C'était espérer trop tôt. Hier mercredi Obama s'est réveillé en annonçant au monde que la virilité stratégique venait de lui revenir. Il avait pris de grandioses décisions. Tout d'abord, ne pas envoyer de troupes américaines sur le terrain. Trop dangereux et mal vu de son électorat. Par contre tenter de former une coalition hétéroclite de pays arabes ayant quelque chose à craindre de la formation d'un émirat renforcé 1) Bonne idée mais qui restera sans doute lettre morte compte tenu des importants effectifs de djihadistes opérant dans chacun de ces Etats, djihadistes que les gouvernements auront tous une raison ou une autre de ménager. Compte tenu par ailleurs des intérêts divergent opposant les membres de cette coalition, notamment les pétro-monarchies aux autres états.
Pour assurer l'ardeur combattante de ces gouvernements, il s'engage à leur apporter des aides diverses, en dollars et en armements, qui se retrouveront très vite, au terme des parcours tortueux caractérisant l'Orient compliqué, aux mains des militants de l'EIIL.
Faire tomber Bashar al Assad
Enfin, cerise sur le gâteau, Obama a fait connaître son intention de continuer à équiper en armes les milices hétéroclites qui combattent Bashar al Assad. Ainsi serait renversé le seul chef d'Etat capable, en sa qualité d'alaouite, de contrer le cocktail de sunnites et de chiites qui tentent actuellement de constituer le califat. Bien entendu, en cas de succès de la brillante manoeuvre tentée par Obama, la chute de Bashar se traduirait immédiatement par un fleuron syrien s'ajoutant au califat en formation.
Évidemment, Obama, dans sa nouvelle et brillante stratégie, n'a tenu aucun compte de la nécessité d'une concertation avec les deux acteurs incontournables dans la région que sont l'Iran et la Russie, par ailleurs « amies « de Bashar.
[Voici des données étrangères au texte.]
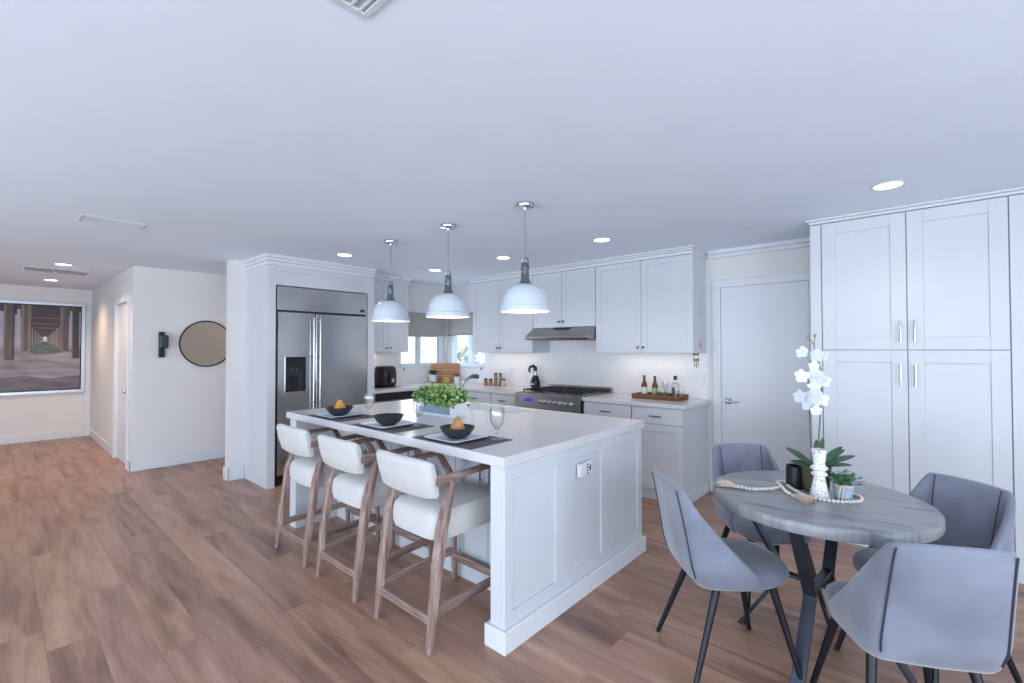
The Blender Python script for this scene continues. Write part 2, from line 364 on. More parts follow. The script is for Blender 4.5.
o = struct(b.build('window_2', 'window_frame', bevel=.003), 'white sliding window right of the kitchen corner', 'window')
MB().box(x0 + .02, x1 - .02, WY + .06, WY + .065, WZ0 + .02, WZ1 - .02).build('pane', 'pane_glass', o)
# blinds
def blind(x0, x1, y0, y1, zb, label):
    t = thing('window_blind', ((x0 + x1) / 2, (y0 + y1) / 2, 2.0), 0, label, 'blind', 'woven window blinds')
    MB().box(x0, x1, y0, y1, zb + .02, 1.995).build('fabric', 'blind_fabric', t)
    MB().box(x0 - .004, x1 + .004, y0 - .004, y1 + .004, zb, zb + .02).build('bottom_rail', 'nickel', t, bevel=.003)
    MB().box(x0 - .004, x1 + .004, y0 - .006, y1 + .006, 1.965, 2.0).build('head_rail', 'nickel', t, bevel=.003)
blind(WX + .012, WX + .022, 4.09 - .16, 4.79, 1.632, 'grey woven blind on the window left of the kitchen corner')
blind(-5.62, -4.85, WY - .022, WY - .012, 1.655, 'grey woven blind on the window right of the kitchen corner')
# window cranks
for k, p in enumerate(((WX + .015, 3.99, 1.155), (-4.86, WY - .015, 1.155))):
    tag(MB().lathe([(.008, -.012), (.012, 0), (.008, .012)], p, 10).tube([p, (p[0], p[1], p[2] - .03)], .004, 6).build('window_crank', 'pewter', smooth=True), 'small dark knob under the %s corner window' % ('left', 'right')[k], 'window crank', 'window cranks')
# outside
struct(MB().box(-14, 6, 5.0, 14, -.3, -.15).box(-16, -7.1, 3.3, 14, -.3, -.15).build('ground', 'concrete'), 'pale paved ground outside the corner windows', 'ground')
b = MB()
for k in range(15): b.box(-13.05 + .0, -13.0, 2.5, 14, -.15 + k * .2, .035 + k * .2)
tag(b.build('garden_wall', 'siding'), 'bright white boarded wall outside the left corner window', 'wall')
random.seed(5)
def bush(name, c, r, m_, label, n=260):
    b = MB()
    for k in range(n):
        d = Vector((random.gauss(0, 1), random.gauss(0, 1), random.gauss(0, 1))).normalized(); p = Vector(c) + Vector((d.x * r[0], d.y * r[1], d.z * r[2])) * random.uniform(.55, 1)
        b.leafq(p, d + Vector((0, 0, .3)), .16, .09, (random.random(), random.random(), 1))
    b.tube([(c[0], c[1], -.16), (c[0], c[1], c[2])], [.06, .03], 8)
    return tag(b.build(name, m_), label, 'shrub')
bush('garden_shrub', (-9.0, 8.1, .9), (.45, .45, .55), 'shrub', 'yellow-green shrub outside the right corner window')
bush('garden_shrub', (-6.9, 7.0, 1.1), (.5, .5, .45), 'shrub_blue', 'bluish green shrub at the right end of the right corner window')
bush('garden_shrub', (-8.6, 5.2, 1.2), (.25, .28, .38), 'shrub_blue', 'blue rounded shrub low in the left corner window')
# baseboards, casings, doors, crown
def bb(name, x0, x1, y0, y1, label): struct(MB().box(x0, x1, y0, y1, 0, .13).build(name, 'trim_paint', bevel=.006), label, 'baseboard')
bb('baseboard_far', -10.40, -10.385, -4, .99, 'white baseboard under the pier picture')
bb('baseboard_hall', -10.385, -8.09, 1.065, 1.08, 'white baseboard along the hallway wall')
b = MB(); b.box(-6.95, -6.935, 1.065, 2.98, 0, .14); b.box(-7.11, -6.935, 1.065, 1.08, 0, .14)
struct(b.build('baseboard_mirror', 'trim_paint', bevel=.006), 'white baseboard under the round mirror', 'baseboard')
b = MB(); b.box(WX, WX + .015, 1.705, 1.869, 0, .14); b.box(WX - .155, WX + .015, 1.705, 1.72, 0, .14); b.box(WX - .155, WX - .14, 1.72, 2.9, 0, .14)
struct(b.build('baseboard_left', 'trim_paint', bevel=.006), 'white baseboard around the wall stub beside the refrigerator', 'baseboard')
bb('baseboard_back', -1.572, -1.54, 4.815, 4.83, 'short white baseboard left of the flat door')
def casing(name, pts, label): 
    b = MB()
    for q in pts: b.box(*q)
    struct(b.build(name, 'trim_paint', bevel=.004), label, 'door casing')
casing('trim_1', [(-1.535, -1.455, WY - .02, WY, 0, 2.06), (-.70, -.62, WY - .02, WY, 0, 2.06), (-1.535, -.62, WY - .02, WY, 2.06, 2.135)], 'white casing around the flat white door')
o = struct(MB().box(-1.452, -.703, WY - .008, WY, .005, 2.055).build('door_1', 'trim_paint', bevel=.002), 'flat white door between the base cabinets and the pantry', 'door')
h = MB(); h.box(-1.42, -1.36, WY - .016, WY - .008, .90, .955); h.tube([(-1.395, WY - .016, .928), (-1.395, WY - .06, .928)], .011, 10); h.tube([(-1.40, WY - .06, .928), (-1.28, WY - .06, .928)], .009, 10)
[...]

Il est très prévisible que celles-ci verront d'un oeil moins que favorable se mettre en place la nouvelle stratégie d'Obama.
L'Iran, la Russie et sans doute en arrière plan la Chine ne peuvent pas se réjouir du premier effet qu'elle aura, le recrutement accéléré de « bataillons d'égorgeurs » résultant de l'aura ainsi donné par Obama aux califes et futurs califes: faut-il qu'ils soient guidés par Allah pour justifier à eux seuls l'entrée en guerre de la première puissance militaire du monde – dont soit dit en passant, les frappes aériennes et les drones continueront à tuer plus de civils que de militants, comme cela fut toujours le cas. Et quel renommée aussi dans les banlieues européennes.
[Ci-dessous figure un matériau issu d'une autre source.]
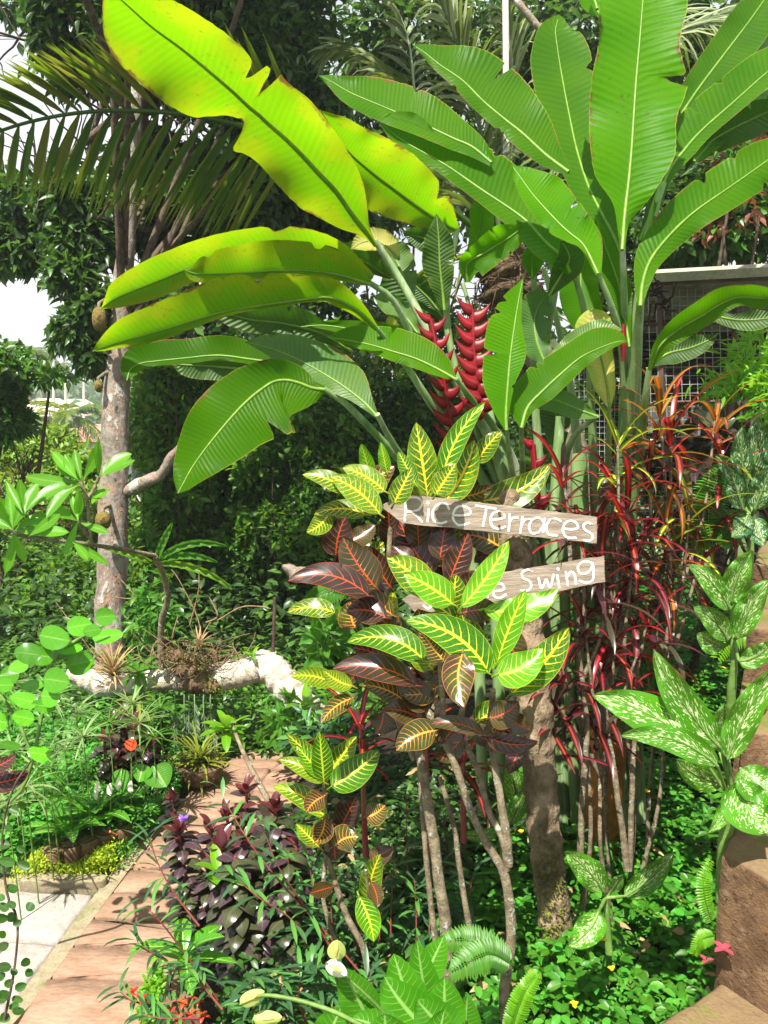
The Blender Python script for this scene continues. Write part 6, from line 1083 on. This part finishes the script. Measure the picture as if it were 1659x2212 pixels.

Obama, au moins dans sa déclaration officielle, n'a pas indiqué quels appuis allait recueillir la « guerre implacable » qu'il souhaitat mener de la part de ses « alliés » européens. Sans doute compte-t-il sur l'enthousiasme de ses plus fidèles disciples, dont la France, pour envoyer aussi des armes voire des hommes sur le terrain. Nous attendons avec curiosité ce que pourra dire ou ne pas dire à ce sujet le président français, lors de sa petite promenade de santé en Irak.
1) L'infatigable John Kerry en fait actuellement le tour. Il s'agit des Arabie saoudite, Bahrein, Emirats arabes Unis, Koweit, Oman, Qatar, Liban, Egypte, Jordanie, Irak et Turquie. Bon courage.
Post scriptum au 12/09
Que faudrait-il faire alors contre l' « Etat » islamique ?
C'est la question que nous posent des correspondants. Faut-il laisser l'EIIL s'étendre indéfiniment? Que proposez-vous de faire? L'Amérique est certes responsable de la détérioration de la situation au Moyen-Orient. Mais devrait-elle rester maintenant les bras croisés?
Notre réponse se doit d'être prudente. Néanmoins elle est déjà esquissée dans l'article. Obama aurait du, au lieu de décider tout seul, se concerter avec la Russie, l'Iran, l'Europe et même Bashar al Assad. Une guerre à l'EIIL s'impose nécessairement, avec des troupes sur le terrain – et pas seulement avec des frappes aériennes.
Mais il faut pour ceci, même si cela demande un peu de temps, s'entendre avec de vrais alliés pour mettre en place un contingent international. Il n'interviendrait pas seulement au nom d'Obama, qui est devenu un repoussoir, mais des différents Etats cités-ci dessus, qui ont des intérêts communs à défendre.
Il faut certes aussi s'appuyer sur des Etats dits musulmans, à condition qu'ils soient sérieux: Turquie, Egypte, Liban par exemple. Mais pas sur des régimes pourris qui inondent de pétro-dollars, pour s'en faire des alliés, les pires djihadistes.